Yea, I ment the caul at the waist, varnish fumes messing with my ability to think. I use a veneer press screw and I was wondering if a wider caul would need two, one on each end. But I see that is an unfounded concern of mine.

That's pretty much how I bend sides except that I fold a piece of news print paper (before it's printed on of course), place the side between the fold, spritz it and bend it. I find the paper absorbs 99% of any stain and it is an especially good way to do Quilted maple. Since I've been doing my bending with the paper I've not had a single case of "bubbling" that can sometimes happen with Quilted.

Thanks again, I'm sure I'll make a double side bender now that it's clear there are no problems.
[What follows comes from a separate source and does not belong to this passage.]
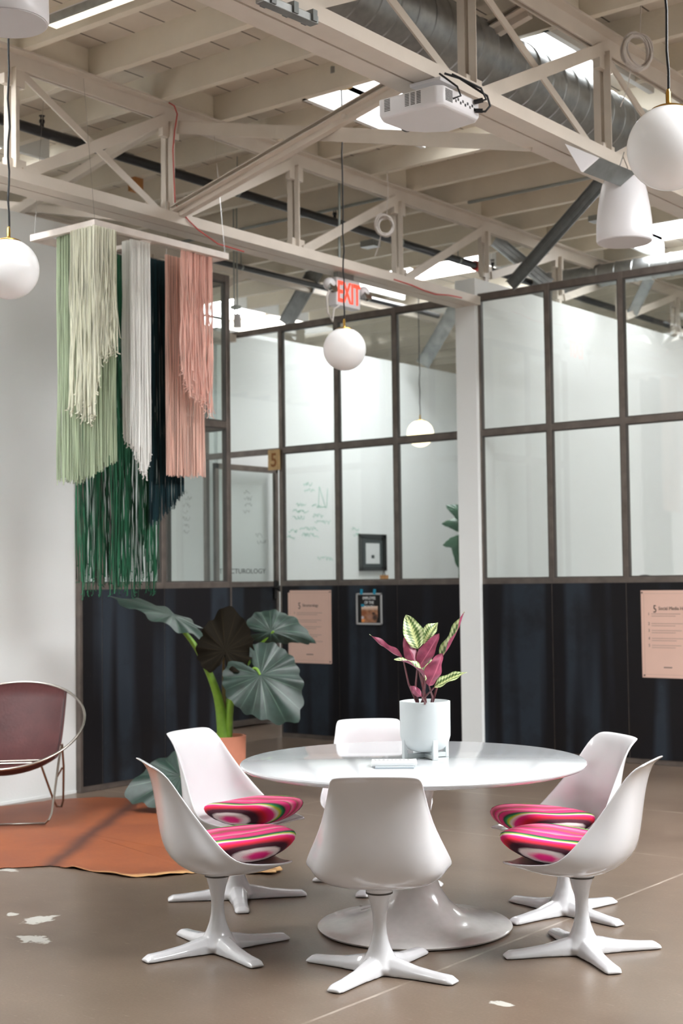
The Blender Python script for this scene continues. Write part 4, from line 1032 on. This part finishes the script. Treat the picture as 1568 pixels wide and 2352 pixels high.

BTW, my wife thinks a stutter is kind of "cute"...so, there you go..."chicks dig it".
I use the paper method as well, but I use brown paper. My inspiration was the memory of my mother using these for "Crisp" cookies. It pulled out the oil and excess moisture when she took them off the pan, even more so than just putting them on a drying rack. Now, if I had more than just two narrow benches against the wall in the garage, a rig like that binding cutter would be quite nice. I think Roy Noble had some really cool jig, but I have not been able to find hide nor hair of him in at least a few years. He must be in his 80's (at least) by now.